That makes me kind of sad, actually.
Around our area, a bear that does that in May would almost certainly be dead within the summer. If that video were taken in my neighborhood, I would bet on all three bears being dead by October. Once they are that habituated to humans, they start breaking into houses, approaching humans for food, and then getting aggressive about taking food that people have. At that point, Fish and Wildlife typically kill them. A bear that is not afraid of people is usually a dead bear. We humans do not tolerate animals that are unafraid of us.
If that guy actually liked bears, he would have yelled and screamed and chased them, thrown things at them, hit them with a slingshot with something soft in it (small bean bag, maybe an acorn, but not a rock or anything like that).
I just had a "silencer" pad for dropping weights ripped apart (I'm traveling but the neighbor sent me a photo). I spilled a little wine on it when we toasted our friend pouring footings for her house. Bear smelled it and destroyed it.
Those are not cubs, by the way.
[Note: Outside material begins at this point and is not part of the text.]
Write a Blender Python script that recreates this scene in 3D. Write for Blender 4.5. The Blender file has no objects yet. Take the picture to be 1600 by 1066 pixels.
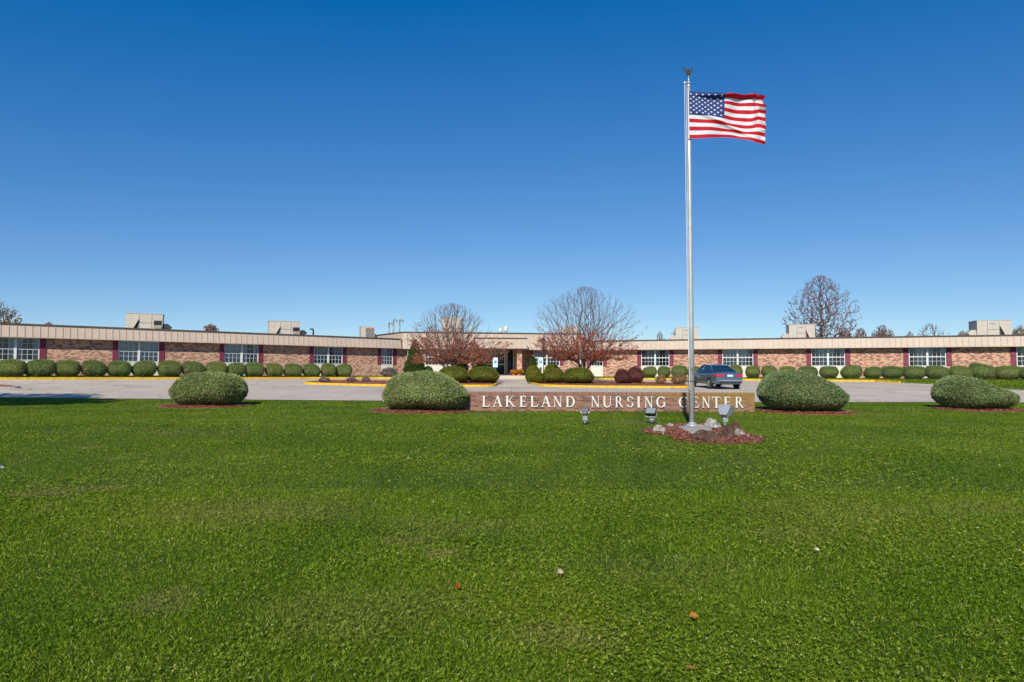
import bpy, math, random
import numpy as np
from mathutils import Vector, Matrix, noise
rng = np.random.default_rng(7); random.seed(7)
sc = bpy.context.scene
C = sc.collection
R = math.radians

# ------------------------------------------------------------------ camera, sky, sun, exposure
CAMZ = 1.6; F = 1067.0; PITCH = R(2.66); ROLL = 0.0043
cam_d = bpy.data.cameras.new('camera'); cam = bpy.data.objects.new('camera', cam_d); C.objects.link(cam)
cam_d.lens = 24.0; cam_d.sensor_width = 36.0; cam_d.clip_end = 6000; cam_d.clip_start = 0.05
Fw = Vector((0, math.cos(PITCH), math.sin(PITCH))); Up0 = Vector((0, -math.sin(PITCH), math.cos(PITCH)))
Rt = Vector((1, 0, 0)) * math.cos(ROLL) + Up0 * math.sin(ROLL); Up = Rt.cross(Fw)
cam.matrix_world = Matrix(((Rt.x, Up.x, -Fw.x, 0), (Rt.y, Up.y, -Fw.y, 0), (Rt.z, Up.z, -Fw.z, CAMZ), (0, 0, 0, 1)))
sc.camera = cam
SUN_AZ = R(192.6); SUN_EL = R(36)
w = bpy.data.worlds.new('World'); sc.world = w; w.use_nodes = True
nt = w.node_tree; nt.nodes.clear()
sky = nt.nodes.new('ShaderNodeTexSky'); sky.sky_type = 'NISHITA'; sky.sun_disc = False
sky.sun_elevation = SUN_EL; sky.sun_rotation = SUN_AZ
sky.altitude = 2000; sky.air_density = 1.0; sky.dust_density = 0.0; sky.ozone_density = 3.0
hs = nt.nodes.new('ShaderNodeVectorMath'); hs.operation = 'MULTIPLY_ADD'; hs.inputs[1].default_value = (.88, .86, 1.0); hs.inputs[2].default_value = (-.72, .02, 0)
sx = nt.nodes.new('ShaderNodeSeparateXYZ'); cx_ = nt.nodes.new('ShaderNodeCombineXYZ'); pw = nt.nodes.new('ShaderNodeMath'); pw.operation = 'POWER'; pw.inputs[1].default_value = .66; mu_ = nt.nodes.new('ShaderNodeMath'); mu_.operation = 'MULTIPLY'; mu_.inputs[1].default_value = 9.3 / 10 ** .66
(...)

That is most likely a mother and two yearlings (aka "teenage" bears as people often call them). Cubs are the first season and usually quite small. Those guys are actually on the big side for yearlings, but maybe in warm climates with short winters they get that big. The normal life cycle is that the cubs den up with the mother for the first winter, because they don't have the body mass to survive denning solo. The second summer they stay with the mother for a while. If they are males, she usually chases them off. If they are female, they might spend the whole summer together unless the mother is looking to mate. In high food abundance, females mate every two years, but every three is more common where it's colder and where food is more scarce.